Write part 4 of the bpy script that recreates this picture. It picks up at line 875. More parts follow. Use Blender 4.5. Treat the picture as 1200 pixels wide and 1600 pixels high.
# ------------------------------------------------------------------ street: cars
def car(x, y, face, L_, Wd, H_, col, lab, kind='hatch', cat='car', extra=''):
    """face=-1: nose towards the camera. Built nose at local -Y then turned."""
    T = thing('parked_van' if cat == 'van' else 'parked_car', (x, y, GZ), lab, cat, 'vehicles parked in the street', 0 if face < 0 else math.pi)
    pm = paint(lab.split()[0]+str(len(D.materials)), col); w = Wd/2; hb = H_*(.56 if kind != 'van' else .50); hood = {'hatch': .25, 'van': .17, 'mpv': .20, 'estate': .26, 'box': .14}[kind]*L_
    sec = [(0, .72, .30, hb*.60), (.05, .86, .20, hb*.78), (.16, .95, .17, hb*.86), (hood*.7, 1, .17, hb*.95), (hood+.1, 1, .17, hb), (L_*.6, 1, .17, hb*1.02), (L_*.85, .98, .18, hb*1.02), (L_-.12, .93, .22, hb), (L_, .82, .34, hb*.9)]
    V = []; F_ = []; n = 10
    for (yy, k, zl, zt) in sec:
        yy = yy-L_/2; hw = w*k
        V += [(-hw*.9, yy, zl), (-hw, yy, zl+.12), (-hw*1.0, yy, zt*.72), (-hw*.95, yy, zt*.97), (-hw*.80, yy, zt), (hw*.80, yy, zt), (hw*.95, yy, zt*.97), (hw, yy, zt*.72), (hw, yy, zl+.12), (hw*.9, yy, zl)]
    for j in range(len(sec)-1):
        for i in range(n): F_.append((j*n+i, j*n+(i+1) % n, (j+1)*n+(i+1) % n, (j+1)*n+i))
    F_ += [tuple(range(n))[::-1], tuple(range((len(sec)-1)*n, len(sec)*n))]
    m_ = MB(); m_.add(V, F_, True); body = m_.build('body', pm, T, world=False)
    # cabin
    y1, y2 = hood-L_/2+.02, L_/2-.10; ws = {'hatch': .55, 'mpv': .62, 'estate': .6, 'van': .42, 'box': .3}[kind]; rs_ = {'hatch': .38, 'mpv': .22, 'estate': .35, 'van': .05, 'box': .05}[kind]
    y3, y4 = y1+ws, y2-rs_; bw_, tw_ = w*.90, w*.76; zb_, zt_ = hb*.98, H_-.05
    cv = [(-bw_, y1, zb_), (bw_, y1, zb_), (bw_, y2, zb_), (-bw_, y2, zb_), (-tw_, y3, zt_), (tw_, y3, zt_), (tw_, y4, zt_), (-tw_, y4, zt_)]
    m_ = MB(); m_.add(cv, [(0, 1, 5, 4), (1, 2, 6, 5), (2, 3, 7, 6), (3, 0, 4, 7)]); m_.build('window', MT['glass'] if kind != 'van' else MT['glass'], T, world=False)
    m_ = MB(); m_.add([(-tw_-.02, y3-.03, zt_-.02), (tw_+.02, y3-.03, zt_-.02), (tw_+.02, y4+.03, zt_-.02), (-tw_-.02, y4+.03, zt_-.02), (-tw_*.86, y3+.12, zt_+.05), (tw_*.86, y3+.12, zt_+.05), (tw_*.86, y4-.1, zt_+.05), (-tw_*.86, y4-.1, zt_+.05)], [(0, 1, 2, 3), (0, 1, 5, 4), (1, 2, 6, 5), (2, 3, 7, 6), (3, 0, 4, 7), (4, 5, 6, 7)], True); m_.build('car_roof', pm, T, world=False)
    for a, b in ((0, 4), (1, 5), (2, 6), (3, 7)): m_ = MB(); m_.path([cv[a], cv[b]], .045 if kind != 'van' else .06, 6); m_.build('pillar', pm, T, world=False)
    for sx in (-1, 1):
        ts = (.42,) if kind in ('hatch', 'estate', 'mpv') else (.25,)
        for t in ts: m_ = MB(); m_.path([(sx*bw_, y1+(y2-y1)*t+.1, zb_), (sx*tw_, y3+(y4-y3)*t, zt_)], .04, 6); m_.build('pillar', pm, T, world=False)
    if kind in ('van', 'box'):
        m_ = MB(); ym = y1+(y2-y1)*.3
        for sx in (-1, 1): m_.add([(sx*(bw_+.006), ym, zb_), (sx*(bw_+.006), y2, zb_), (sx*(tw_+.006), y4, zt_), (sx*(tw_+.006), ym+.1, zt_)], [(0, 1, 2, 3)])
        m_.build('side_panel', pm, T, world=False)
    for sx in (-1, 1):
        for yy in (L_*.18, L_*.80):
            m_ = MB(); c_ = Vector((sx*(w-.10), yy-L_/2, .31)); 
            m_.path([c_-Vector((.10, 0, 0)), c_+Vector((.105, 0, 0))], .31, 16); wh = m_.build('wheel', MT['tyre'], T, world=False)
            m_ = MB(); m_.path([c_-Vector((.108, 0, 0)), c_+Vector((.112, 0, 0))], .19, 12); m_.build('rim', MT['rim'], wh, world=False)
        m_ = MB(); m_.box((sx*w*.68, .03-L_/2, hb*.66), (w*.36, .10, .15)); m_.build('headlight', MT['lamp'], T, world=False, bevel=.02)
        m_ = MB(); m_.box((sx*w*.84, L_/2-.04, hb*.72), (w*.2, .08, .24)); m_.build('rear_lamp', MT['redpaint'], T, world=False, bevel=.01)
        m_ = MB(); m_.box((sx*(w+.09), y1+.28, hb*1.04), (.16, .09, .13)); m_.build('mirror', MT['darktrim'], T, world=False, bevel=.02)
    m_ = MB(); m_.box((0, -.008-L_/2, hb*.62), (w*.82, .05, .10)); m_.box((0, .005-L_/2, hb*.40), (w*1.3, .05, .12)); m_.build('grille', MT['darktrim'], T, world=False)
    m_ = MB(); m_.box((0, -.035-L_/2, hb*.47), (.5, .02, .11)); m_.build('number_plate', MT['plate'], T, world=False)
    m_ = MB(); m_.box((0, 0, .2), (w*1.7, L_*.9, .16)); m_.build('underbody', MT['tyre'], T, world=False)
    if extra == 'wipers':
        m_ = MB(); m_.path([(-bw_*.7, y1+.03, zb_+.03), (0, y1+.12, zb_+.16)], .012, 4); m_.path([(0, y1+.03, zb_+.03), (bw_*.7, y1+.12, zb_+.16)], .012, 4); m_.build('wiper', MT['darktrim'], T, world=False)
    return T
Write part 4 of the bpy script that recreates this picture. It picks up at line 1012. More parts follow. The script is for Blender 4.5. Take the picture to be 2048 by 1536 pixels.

____

Your task is to reproduce all of the records exactly.

Write part 4 of the bpy script that recreates this picture. It picks up at line 875. More parts follow. Use Blender 4.5. Treat the picture as 1200 pixels wide and 1600 pixels high.
# ------------------------------------------------------------------ street: cars
def car(x, y, face, L_, Wd, H_, col, lab, kind='hatch', cat='car', extra=''):
    """face=-1: nose towards the camera. Built nose at local -Y then turned."""
    T = thing('parked_van' if cat == 'van' else 'parked_car', (x, y, GZ), lab, cat, 'vehicles parked in the street', 0 if face < 0 else math.pi)
    pm = paint(lab.split()[0]+str(len(D.materials)), col); w = Wd/2; hb = H_*(.56 if kind != 'van' else .50); hood = {'hatch': .25, 'van': .17, 'mpv': .20, 'estate': .26, 'box': .14}[kind]*L_
    sec = [(0, .72, .30, hb*.60), (.05, .86, .20, hb*.78), (.16, .95, .17, hb*.86), (hood*.7, 1, .17, hb*.95), (hood+.1, 1, .17, hb), (L_*.6, 1, .17, hb*1.02), (L_*.85, .98, .18, hb*1.02), (L_-.12, .93, .22, hb), (L_, .82, .34, hb*.9)]
    V = []; F_ = []; n = 10
    for (yy, k, zl, zt) in sec:
        yy = yy-L_/2; hw = w*k
        V += [(-hw*.9, yy, zl), (-hw, yy, zl+.12), (-hw*1.0, yy, zt*.72), (-hw*.95, yy, zt*.97), (-hw*.80, yy, zt), (hw*.80, yy, zt), (hw*.95, yy, zt*.97), (hw, yy, zt*.72), (hw, yy, zl+.12), (hw*.9, yy, zl)]
    for j in range(len(sec)-1):
        for i in range(n): F_.append((j*n+i, j*n+(i+1) % n, (j+1)*n+(i+1) % n, (j+1)*n+i))
    F_ += [tuple(range(n))[::-1], tuple(range((len(sec)-1)*n, len(sec)*n))]
    m_ = MB(); m_.add(V, F_, True); body = m_.build('body', pm, T, world=False)
    # cabin
    y1, y2 = hood-L_/2+.02, L_/2-.10; ws = {'hatch': .55, 'mpv': .62, 'estate': .6, 'van': .42, 'box': .3}[kind]; rs_ = {'hatch': .38, 'mpv': .22, 'estate': .35, 'van': .05, 'box': .05}[kind]
    y3, y4 = y1+ws, y2-rs_; bw_, tw_ = w*.90, w*.76; zb_, zt_ = hb*.98, H_-.05
    cv = [(-bw_, y1, zb_), (bw_, y1, zb_), (bw_, y2, zb_), (-bw_, y2, zb_), (-tw_, y3, zt_), (tw_, y3, zt_), (tw_, y4, zt_), (-tw_, y4, zt_)]
    m_ = MB(); m_.add(cv, [(0, 1, 5, 4), (1, 2, 6, 5), (2, 3, 7, 6), (3, 0, 4, 7)]); m_.build('window', MT['glass'] if kind != 'van' else MT['glass'], T, world=False)
    m_ = MB(); m_.add([(-tw_-.02, y3-.03, zt_-.02), (tw_+.02, y3-.03, zt_-.02), (tw_+.02, y4+.03, zt_-.02), (-tw_-.02, y4+.03, zt_-.02), (-tw_*.86, y3+.12, zt_+.05), (tw_*.86, y3+.12, zt_+.05), (tw_*.86, y4-.1, zt_+.05), (-tw_*.86, y4-.1, zt_+.05)], [(0, 1, 2, 3), (0, 1, 5, 4), (1, 2, 6, 5), (2, 3, 7, 6), (3, 0, 4, 7), (4, 5, 6, 7)], True); m_.build('car_roof', pm, T, world=False)
    for a, b in ((0, 4), (1, 5), (2, 6), (3, 7)): m_ = MB(); m_.path([cv[a], cv[b]], .045 if kind != 'van' else .06, 6); m_.build('pillar', pm, T, world=False)
    for sx in (-1, 1):
        ts = (.42,) if kind in ('hatch', 'estate', 'mpv') else (.25,)
        for t in ts: m_ = MB(); m_.path([(sx*bw_, y1+(y2-y1)*t+.1, zb_), (sx*tw_, y3+(y4-y3)*t, zt_)], .04, 6); m_.build('pillar', pm, T, world=False)
    if kind in ('van', 'box'):
        m_ = MB(); ym = y1+(y2-y1)*.3
        for sx in (-1, 1): m_.add([(sx*(bw_+.006), ym, zb_), (sx*(bw_+.006), y2, zb_), (sx*(tw_+.006), y4, zt_), (sx*(tw_+.006), ym+.1, zt_)], [(0, 1, 2, 3)])
        m_.build('side_panel', pm, T, world=False)
    for sx in (-1, 1):
        for yy in (L_*.18, L_*.80):
            m_ = MB(); c_ = Vector((sx*(w-.10), yy-L_/2, .31)); 
            m_.path([c_-Vector((.10, 0, 0)), c_+Vector((.105, 0, 0))], .31, 16); wh = m_.build('wheel', MT['tyre'], T, world=False)
            m_ = MB(); m_.path([c_-Vector((.108, 0, 0)), c_+Vector((.112, 0, 0))], .19, 12); m_.build('rim', MT['rim'], wh, world=False)
        m_ = MB(); m_.box((sx*w*.68, .03-L_/2, hb*.66), (w*.36, .10, .15)); m_.build('headlight', MT['lamp'], T, world=False, bevel=.02)
        m_ = MB(); m_.box((sx*w*.84, L_/2-.04, hb*.72), (w*.2, .08, .24)); m_.build('rear_lamp', MT['redpaint'], T, world=False, bevel=.01)
        m_ = MB(); m_.box((sx*(w+.09), y1+.28, hb*1.04), (.16, .09, .13)); m_.build('mirror', MT['darktrim'], T, world=False, bevel=.02)
    m_ = MB(); m_.box((0, -.008-L_/2, hb*.62), (w*.82, .05, .10)); m_.box((0, .005-L_/2, hb*.40), (w*1.3, .05, .12)); m_.build('grille', MT['darktrim'], T, world=False)
    m_ = MB(); m_.box((0, -.035-L_/2, hb*.47), (.5, .02, .11)); m_.build('number_plate', MT['plate'], T, world=False)
    m_ = MB(); m_.box((0, 0, .2), (w*1.7, L_*.9, .16)); m_.build('underbody', MT['tyre'], T, world=False)
    if extra == 'wipers':
        m_ = MB(); m_.path([(-bw_*.7, y1+.03, zb_+.03), (0, y1+.12, zb_+.16)], .012, 4); m_.path([(0, y1+.03, zb_+.03), (bw_*.7, y1+.12, zb_+.16)], .012, 4); m_.build('wiper', MT['darktrim'], T, world=False)
    return T
Write part 4 of the bpy script that recreates this picture. It picks up at line 1012. More parts follow. The script is for Blender 4.5. Take the picture to be 2048 by 1536 pixels.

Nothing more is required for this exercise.